44 Ark. 74 | Ark. | 1884
The action disclosed here is in the old form of trespass quare clausum fregit.
The bill of exceptions does not show that it contains all the evidence adduced at the trial. We can not, therefore, consider the objection made by the motion for a new trial as to the sufficiency of the evidence to support the verdict.
The second ground upon which the new trial is asked is that “the court erred in instructing the jury that the plaintiff could recover in case of his being in constructive possession of the premises in question, inasmuch as there was no evidence of legal title to the lands in the plaintiff”
This objection fails because we must presume that there was such testimony or else the instruction would not have been given. In the absence of a showing that there was no other testimony heard at the trial, every intendment is indulged in favor of the action of the trial court, and this court will presume that every fact susceptible of proof that could have aided appellee’s case was fully established. The salutary rule of law is that every judgment of a court of competent jurisdiction is presumed to be right unless the party aggrieved will make it appear affirmatively that it is erroneous.

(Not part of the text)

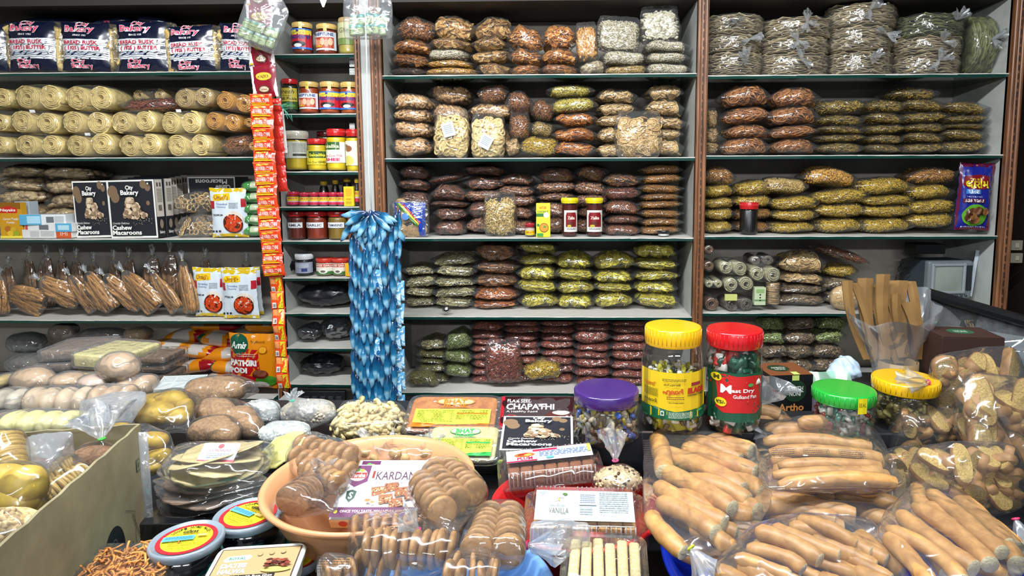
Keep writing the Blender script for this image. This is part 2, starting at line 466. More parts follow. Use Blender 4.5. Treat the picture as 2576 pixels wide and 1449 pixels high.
# bay edges at the front plane (x), from the photograph's verticals near y=400
XL0 = at(-60, 400, D).x
XA = at(690, 800, D).x      # end of the left bay
XB0 = at(722, 900, D).x; XB1 = at(903, 400, D).x
XC0 = at(969, 400, D).x; XC1 = at(1748, 400, D).x
XD0 = at(1774, 400, D).x; XD1 = at(2529, 300, D).x
XE = at(2560, 300, D).x
ZT = at(1400, -2, D).z + .02; ZB = 0.15
shelving = thing('shelving_unit', 'tall brown edged wall shelving with glass shelves behind the counter', 'shelving', (0, D, 0))
def spart(name, vf, mat, smooth=False, **kw):
    V, Fa = vf; V = np.asarray(V) - [0, D, 0]
    return link(name, MB().add((V, Fa)).mesh(name, mat, smooth=smooth), shelving, **kw)
bays = [(XL0 - .5, XA, DEP), (XB0, XB1, .26), (XC0, XC1, DEP), (XD0, XD1, DEP)]
for i, (x0, x1, dp) in enumerate(bays):
    spart('back_panel', box(x1 - x0 + .02, 0.012, ZT - ZB, ((x0 + x1) / 2, D + dp + .006, (ZT + ZB) / 2)), PANEL)
    for x, s in ((x0, -1), (x1, 1)):
        spart('side_panel', box(0.008, dp, ZT - ZB, (x + s * .004, D + dp / 2 + 0.002, (ZT + ZB) / 2)), PANELW)
    spart('top_board', box(x1 - x0 + .02, dp, 0.35, ((x0 + x1) / 2, D + dp / 2, ZT + .15)), pm('#2c2826', 0.7))
def post(x0, x1, z0=ZB, z1=ZT + .1, ridges=3):
    """moulded upright: several half-round beads with a beaded groove"""
    b = MB(); w = (x1 - x0)
    b.add(box(w, .03, z1 - z0, ((x0 + x1) / 2, D - .001 - D + .0, (z0 + z1) / 2)))
    for k in range(ridges):
        cx = x0 + w * (k + .5) / ridges
        a = np.linspace(0, PI, 7); r = w / ridges * .48
        ring = lambda z: [(cx + r * math.cos(t), -.015 - r * .7 * math.sin(t), z) for t in a]
        b.add(loft(np.array([ring(z0), ring(z1)]), False, False))
    o = link('wooden_post', b.mesh('wooden_post', WOOD, smooth=False), shelving)
    # dotted moulding line
    b = MB(); z = z0 + .02; xm = x0 + w * .5
    while z < z1:
        b.add(box(.003, .004, .022, (xm, -.015 - w / ridges * .48 * .72, z))); z += .034
    link('beading', b.mesh('beading', pm('#2a1a10', .6), smooth=False), o, label='dark dashed beading line')
post(at(697, 800, D).x, XB0, ridges=2)
post(XB1, XB1 + .024, ridges=2)
post(XC0 - .045, XC0, ridges=3)
post(XC1, XD0, ridges=3)
post(XD1, XE, ridges=3)
xs0, xs1 = XB1 + .024, XC0 - .045
spart('white_strip', box(xs1 - xs0, .02, ZT - ZB, ((xs0 + xs1) / 2, D + .0, (ZT + ZB) / 2)), pm('#a4a6a2', .5), label='white painted strip between two brown posts')
# glass shelves and newspaper lining
NEWS = None
def news_mat():
    m, nt, b, out = nmat('newspaper'); L = nt.links
    tc = nt.nodes.new('ShaderNodeTexCoord')
    w = nt.nodes.new('ShaderNodeTexWave'); w.bands_direction = 'Y'; w.inputs['Scale'].default_value = 14; w.inputs['Distortion'].default_value = 12
    n = nt.nodes.new('ShaderNodeTexNoise'); n.inputs['Scale'].default_value = 9; n.inputs['Detail'].default_value = 4
    L.new(tc.outputs['Object'], w.inputs['Vector']); L.new(tc.outputs['Object'], n.inputs['Vector'])
    mx = nt.nodes.new('ShaderNodeMath'); mx.operation = 'MULTIPLY'; L.new(w.outputs['Fac'], mx.inputs[0]); L.new(n.outputs['Fac'], mx.inputs[1])
    r = nt.nodes.new('ShaderNodeValToRGB'); r.color_ramp.elements[0].position = .0; r.color_ramp.elements[1].position = .8
    r.color_ramp.elements[0].color = lin('#c6c3bb'); r.color_ramp.elements[1].color = lin('#b4b1aa')
    L.new(mx.outputs[0], r.inputs['Fac']); L.new(r.outputs[0], b.inputs['Base Color']); b.inputs['Roughness'].default_value = 0.8
    return m
NEWS = news_mat()
ROWS = {}      # bay -> list of shelf z
def snap(x, z, Y=D):
    """shift that makes things read off the photo at depth Y stand on the shelf under them"""
    bay = 'left' if x < XA else 'narrow' if x < XB1 + .02 else 'middle' if x < XC1 else 'right'
    e = lambda s: EYE.z + (s - EYE.z) * Y / D
    c = [s for s in ROWS[bay] if e(s) < z + .016]
    if not c: return 0.0
    s = max(c)
    if e(s) >= s: return s - e(s) + .003
    return s + .0035 - z if z < s + .012 else min(s - e(s), .012)
def inbay(x0, x1, m=.006):
    """keep a width inside its bay"""
    c = (x0 + x1) / 2; a, b = (-9, XA) if c < XA else (XB0, XB1) if c < XB1 + .02 else (XC0, XC1) if c < XC1 else (XD0, XD1)
    return max(x0, a + m), min(x1, b - m)
def shelf_row(bay, py, dp=DEP, paper=True, seed=0, label=None):
    x0, x1 = {'left': (XL0 - .5, XA), 'narrow': (XB0, XB1), 'middle': (XC0, XC1), 'right': (XD0, XD1)}[bay]
    pxm = {'left': 330, 'narrow': 810, 'middle': 1360, 'right': 2150}[bay]
    z = at(pxm, py, D).z
    spart('glass_shelf', box(x1 - x0, dp, 0.012, ((x0 + x1) / 2, D + dp / 2, z - .0065)), GLASS)
    rs = np.random.RandomState(seed + int(py))
    # lining sheets, each hanging a little over the edge
    x = x0
    while paper and x < x1 - .02:
        w = min(rs.uniform(.28, .42), x1 - x)
        n = 14; xx = np.linspace(x, x + w, n); hang = .0006 + rs.uniform(0.000, .002) * np.abs(np.sin(xx * rs.uniform(8, 30) + rs.uniform(0, 6)))
        rings = [[(a, D - .002 - .001 * rs.rand(), z - .001 - h) for a, h in zip(xx, hang)],
                 [(a, D - .002, z + .0012 + .001 * rs.rand()) for a in xx],
                 [(a, D + .04, z + .0008) for a in xx], [(a, D + dp - .02, z + .0008) for a in xx]]
        V, Fa = loft(np.array(rings), False, False)
        o = link('newspaper_sheet', MB().add((V, Fa)).mesh('newspaper_sheet', NEWS, smooth=False), shelving, loc=(0, -D, 0))
        x += w
    ROWS.setdefault(bay, []).append(z)
    return z
for py in (182, 397, 602, 806, 1000): shelf_row('left', py)
for py in (137, 287, 432, 521, 607, 699, 788, 876, 966): shelf_row('narrow', py, .26)
for py in (188, 398, 599, 797, 988): shelf_row('middle', py)
for py in (188, 391, 594, 788, 985): shelf_row('right', py)
# dim wall beyond the last post
for y0, y1, c_, nm in ((602, 632, '#8a8676', 'cream switch plate high'), (634, 664, '#8a8676', 'cream switch plate low')):
    p = at(2556, (y0 + y1) / 2, D + .12); t = thing('switch_plate', nm + 'er on the dim wall right of shelving', 'switch', p)
    link('plate', MB().add(rbox(.05, .01, .042, .002)).mesh('plate', pm(c_, .4), smooth=False), t)
    link('rocker', MB().add(rbox(.016, .006, .02, .002)).mesh('rocker', pm('#a8a494', .4), smooth=False), t, (0, -.007, 0))
p = at(2572, 400, D + .3)
t = thing('cupboard_side', 'dark brown cupboard standing at the right frame edge', 'cupboard', (p.x + .3, D + .3, 0)); link('body', MB().add(box(.62, .3, 2.2, (0, 0, 1.1))).mesh('body', pm('#2a211b', .6), smooth=False), t)
# steel shelf brackets in the narrow bay
for py in (160, 180, 318):
    p = at(886, py, D + .05)
    b = MB().add(box(.022, .002, .026)); 
    for sx in (-.005, .005):
        for sz in (-.006, .006): b.add(lathe([(0.0001, .0), (.0022, 0), (.0022, .002)], 8), 1, (sx, -.0012, sz), (PI / 2, 0, 0))
    spart('bracket', xf((b.pts(), b.Fs), p), pm('#b9bab8', .35), label='small pale metal bracket with dark holes')
# switchboard at the foot of the narrow bay
p = at(815, 1003, D + .02)
sw = thing('switchboard', 'black switchboard low in the narrow bay behind the counter goods', 'switchboard', p)
link('plate', MB().add(rbox(.19, .02, .075, .004)).mesh('plate', pm('#1f2022', .35), smooth=False), sw)
for k in range(5):
    link('switch', MB().add(rbox(.022, .008, .03, .002)).mesh('switch', pm('#333538', .3), smooth=False), sw, (-.07 + .035 * k, -.013, 0))
# counter (large table) with the shop aisle behind it
cn = thing('counter', 'long shop counter heaped with snack packets and basins', 'counter', (0, 1.25, 0))
link('counter_top', MB().add(rbox(3.6, 1.4, .04, .006, (0, 0, CT - .02))).mesh('counter_top', pm('#26282c', .35), smooth=False), cn)
link('counter_body', MB().add(box(3.5, 1.2, CT - .04, (0, 0, (CT - .04) / 2))).mesh('counter_body', pm('#3a2f28', .6), smooth=False), cn)
for x0, x1, y0, y1, z1, nm in ((.03, 1.5, 1.365, 1.50, 1.03, 'upper dark step under the jars'), (.55, 1.5, 1.505, 1.90, 1.0, 'rear dark step under the paper bags and dark boxes'), (-1.75, .02, 1.46, 1.86, .918, 'long low step under the loaves and rear packs')):
    st = thing('display_step', nm, 'step', ((x0 + x1) / 2, (y0 + y1) / 2, CT))
    link('step', MB().add(rbox(x1 - x0, y1 - y0, z1 - CT, .003, (0, 0, (z1 - CT) / 2))).mesh('step', pm('#1d1e22', .5), smooth=False), st)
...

We are not, however, precluded from all consideration of the instructions. Where an instruction is given purporting to be predicated on the evidence and upon the hypothesis that certain facts have been proved, and it is not repugnant to nor inconsistent with a case that' might have been made by proof under the pleadings, the appellate court ought to presume in favor of the court below, that such evidence, though not set out in the bill of exceptions, had been adduced at the trial, and the correctness of the instruction should be inquired into. This rule was announced in Duggins v. Watson, 15 Ark., 118, and is applicable to the practice now, subject, however, to the modifications made by the abolition of the forms of action and the innovation that the pleadings may, in a proper case, be considered amended to conform to the proof. It is not necessary to invoke the aid of these restrictions to sustain the judgment in this case. It is apparent from . the whole record that the case was treated throughout as one involving a trespass on real estate; and while the forms of actions are abolished, the same facts are essential now as at common law to sustain this action. The gist of the action is damage to the possession. 2 Greenl. Ev., sec. 613.
Hence, the plaintiff must show possession or fail in his suit. This may be done by showing actual possession or by proving a state of facts and title that would imply possession. This the court, in effect, told the jury, by instructing them that the plaintiff must prove actual or constructive possession of the premises in himself, at the time the trespass was committed, to entitle him to recover; and it was not error to refuse to instruct the jury, as the appellee desired, that actual possession was necessary to warrant a recovery.
The court also instructed the jury that if they found that a parol sale of the right of pasturage on a part of the land was made by one Maberry to plaintiff on Sunday, and that Maberry, on a subsequent week day, went to plaintiff or his agent and demanded the purchase money for the same in pursuance of the agreement, this would be a ratification of the Sunday sale.
A contract of sale made on Sunday is void, but the parties to the contract may on a subsequent week day, affirm or adopt the terms of the previously inoperative contract and so become bound to perform them. Tucker v. West, 29 Ark., 386; Stebins v. Peck, 8 Gray, 553; Bishop on Cont., sec. 484, and cases cited.
The receipt of the purchase money by Maberry on a. week day would have been an affirmance of the terms of the previous agreement and would have made the contract, good, at least from that time. Tucker v. West, supra.
A demand of payment, in pursuance of the terms of the agreement, would have the same effect, as far as the-vendor is concerned, and it would put the purchaser to his-election to determine whether he would adopt the Sunday terms or insist upon the invalidity of the contract. (Adams v. Gay, 19 Vt., 370) It is an undisputed fact, so far as we-know, that the appellee, who was the purchaser, always-insisted on the performance of the contract of purchase. We must presume, in the absence of a good bill of exceptions, that the agent mentioned in the instruction did the-same at the time of the demand and was fully authorized to act in the premises, as that is the hypothesis upon which the instruction was given. It was immaterial to the appellant whether the action of the parties to the-Sunday contract worked a technical ratification of it, making it good from the first, or made a new contract, and we are unable to see that he was prejudiced by the instruction.
Under the liberal presumption of proven facts that we-must indulge in favor of the action of the court below,, there is no room for the appellant to question the correctness of the other instructions given by the court. Those prayed by the appellant and refused by the court related only to the-possession of the lands. One was substantially given by the court, and the other, as we have seen, was correctly refused. The question of the purchase from Maberry was one of fact, and was fairly submitted to the jury. The verdict was against appellant and the judgment must be affirmed.